##### Data section

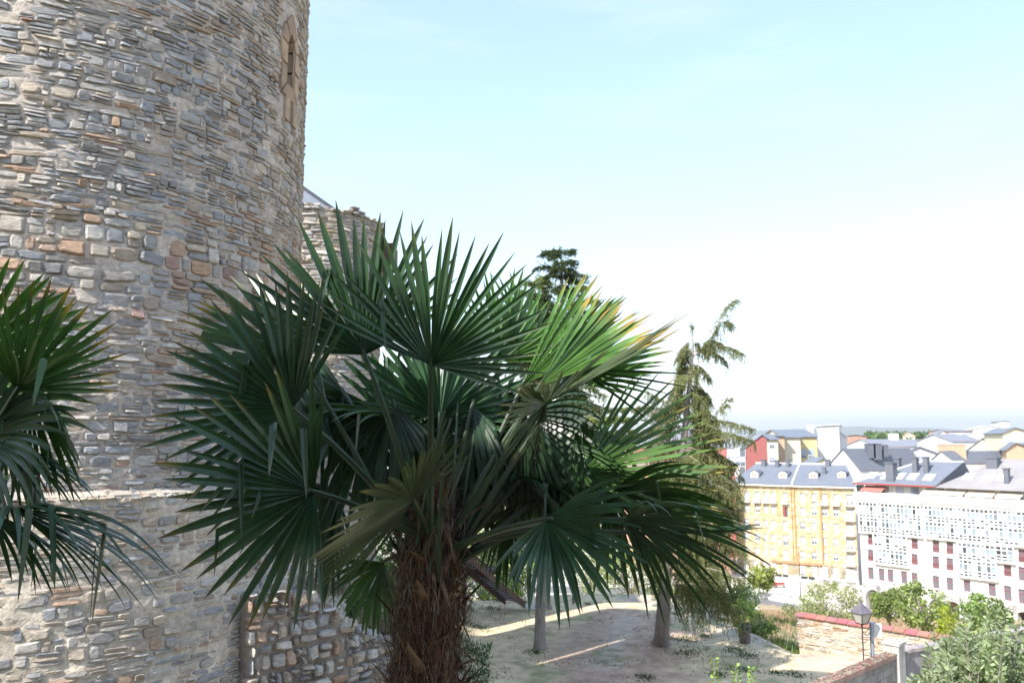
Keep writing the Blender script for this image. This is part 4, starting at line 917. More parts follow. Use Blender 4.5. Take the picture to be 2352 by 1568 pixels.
pp_ = at(2008, 1568, YL+.4); pt_z = at(2008, 1429, YL+.4).z
ul = empty('utility_pole', (pp_.x, pp_.y, 0), 'slim galvanised pole with a pale meter box, right of the lantern', 'pole')
mg = mat('galvanised_steel', (.42, .46, .54), .4, metal=.5, var=.1)
m_ = MB(); m_.tube([(pp_.x, pp_.y, 0), (pp_.x, pp_.y, pt_z)], .055, 12); m_.tube([(pp_.x, pp_.y, pt_z), (pp_.x, pp_.y, pt_z+.02)], [.075, .07], 12); m_.build('pole', mg, ul)
m_ = MB(); bz = at(2020, 1455, YL).z; m_.box((pp_.x+.17, pp_.y-.02, bz), (.2, .13, .36), -.3); m_.box((pp_.x+.17, pp_.y-.02, bz+.19), (.23, .16, .02), -.3); m_.build('meter_box', M['trim'], ul)
m_ = MB()
for pts in ([(0, 0, 0), (.1, .0, .05), (.2, 0, -.05), (.17, 0, -.25)], [(0, -.06, -.5), (.1, -.08, -.7), (.16, -.06, -.5)], [(-.06, -.03, -.3), (-.07, -.03, -1.0), (-.03, -.06, -1.3), (.06, -.06, -1.1)]):
    m_.tube([(pp_.x+x, pp_.y+y, pt_z-.05+z_) for x, y, z_ in pts], .008, 5)
m_.tube([(pp_.x-.03, pp_.y, pt_z-.25), ((pp_.x+cxL)/2, YL+.2, pt_z-.32), (cxL, YL, z_b-.2)], .012, 5); m_.build('cable', M['iron'], ul)
# timber stair and railing beyond the trunk
stc = empty('access_stair', at(1080, 1300, 47), 'brown timber stair coming down to the garden right of the palm trunk', 'stairs')
a = at(1075, 1287, 46.5); b = at_z(1206, 1396, 0.12); dv = b-a; pr = Vector((dv.y, -dv.x, 0)).normalized()
if pr.y < 0: pr = -pr
for k in (0, 1.5):
    m_ = MB(); o = pr*k; up = Vector((0, 0, .38)); vs = [a+o, b+o, b+o+up, a+o+up]; vs += [v+pr*.1 for v in vs]; m_.add(vs, [(0, 1, 2, 3), (7, 6, 5, 4), (0, 4, 5, 1), (1, 5, 6, 2), (2, 6, 7, 3), (3, 7, 4, 0)]); m_.build('stringer', m_wood, stc)
m_ = MB()
for i in range(18): c = a.lerp(b, (i+.5)/18)+pr*.8+Vector((0, 0, .3)); m_.box(tuple(c), (.34, 1.45, .05), math.atan2(pr.y, pr.x)-math.pi/2)
m_.build('treads', m_wood, stc)
m_ = MB(); m_.box(tuple(at(1222, 1398, b.y)+Vector((.3, .7, -.02))), (1.3, 1.7, .12)); m_.build('landing_slab', M['paving'], stc)
for k in (0, 1.55):
    m_ = MB(); o = pr*k; h = Vector((0, 0, 1.35)); m_.tube([a+o+h, b+o+h], .03, 6); m_.tube([a+o+h*.45, b+o+h*.45], .02, 5)
    for i in range(24): c = a.lerp(b, i/23)+o; m_.tube([c+Vector((0, 0, .35)), c+h], .012 if i % 6 else .03, 5)
    m_.build('handrail', M['iron'], stc)
rg = empty('metal_railing', at(1055, 1290, 48), 'dark metal railing with thin bars along the landing behind the palm trunk', 'railing')
m_ = MB(); a1_, b1_ = at(1040, 1257, 48), at(1145, 1262, 50); hgt = (1300-1257)/FPX*48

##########

**The exercise:**
Take the listing above and print it exactly, apart from the pictures.

**Solution:**
Keep writing the Blender script for this image. This is part 4, starting at line 917. More parts follow. Use Blender 4.5. Take the picture to be 2352 by 1568 pixels.
pp_ = at(2008, 1568, YL+.4); pt_z = at(2008, 1429, YL+.4).z
ul = empty('utility_pole', (pp_.x, pp_.y, 0), 'slim galvanised pole with a pale meter box, right of the lantern', 'pole')
mg = mat('galvanised_steel', (.42, .46, .54), .4, metal=.5, var=.1)
m_ = MB(); m_.tube([(pp_.x, pp_.y, 0), (pp_.x, pp_.y, pt_z)], .055, 12); m_.tube([(pp_.x, pp_.y, pt_z), (pp_.x, pp_.y, pt_z+.02)], [.075, .07], 12); m_.build('pole', mg, ul)
m_ = MB(); bz = at(2020, 1455, YL).z; m_.box((pp_.x+.17, pp_.y-.02, bz), (.2, .13, .36), -.3); m_.box((pp_.x+.17, pp_.y-.02, bz+.19), (.23, .16, .02), -.3); m_.build('meter_box', M['trim'], ul)
m_ = MB()
for pts in ([(0, 0, 0), (.1, .0, .05), (.2, 0, -.05), (.17, 0, -.25)], [(0, -.06, -.5), (.1, -.08, -.7), (.16, -.06, -.5)], [(-.06, -.03, -.3), (-.07, -.03, -1.0), (-.03, -.06, -1.3), (.06, -.06, -1.1)]):
    m_.tube([(pp_.x+x, pp_.y+y, pt_z-.05+z_) for x, y, z_ in pts], .008, 5)
m_.tube([(pp_.x-.03, pp_.y, pt_z-.25), ((pp_.x+cxL)/2, YL+.2, pt_z-.32), (cxL, YL, z_b-.2)], .012, 5); m_.build('cable', M['iron'], ul)
# timber stair and railing beyond the trunk
stc = empty('access_stair', at(1080, 1300, 47), 'brown timber stair coming down to the garden right of the palm trunk', 'stairs')
a = at(1075, 1287, 46.5); b = at_z(1206, 1396, 0.12); dv = b-a; pr = Vector((dv.y, -dv.x, 0)).normalized()
if pr.y < 0: pr = -pr
for k in (0, 1.5):
    m_ = MB(); o = pr*k; up = Vector((0, 0, .38)); vs = [a+o, b+o, b+o+up, a+o+up]; vs += [v+pr*.1 for v in vs]; m_.add(vs, [(0, 1, 2, 3), (7, 6, 5, 4), (0, 4, 5, 1), (1, 5, 6, 2), (2, 6, 7, 3), (3, 7, 4, 0)]); m_.build('stringer', m_wood, stc)
m_ = MB()
for i in range(18): c = a.lerp(b, (i+.5)/18)+pr*.8+Vector((0, 0, .3)); m_.box(tuple(c), (.34, 1.45, .05), math.atan2(pr.y, pr.x)-math.pi/2)
m_.build('treads', m_wood, stc)
m_ = MB(); m_.box(tuple(at(1222, 1398, b.y)+Vector((.3, .7, -.02))), (1.3, 1.7, .12)); m_.build('landing_slab', M['paving'], stc)
for k in (0, 1.55):
    m_ = MB(); o = pr*k; h = Vector((0, 0, 1.35)); m_.tube([a+o+h, b+o+h], .03, 6); m_.tube([a+o+h*.45, b+o+h*.45], .02, 5)
    for i in range(24): c = a.lerp(b, i/23)+o; m_.tube([c+Vector((0, 0, .35)), c+h], .012 if i % 6 else .03, 5)
    m_.build('handrail', M['iron'], stc)
rg = empty('metal_railing', at(1055, 1290, 48), 'dark metal railing with thin bars along the landing behind the palm trunk', 'railing')
m_ = MB(); a1_, b1_ = at(1040, 1257, 48), at(1145, 1262, 50); hgt = (1300-1257)/FPX*48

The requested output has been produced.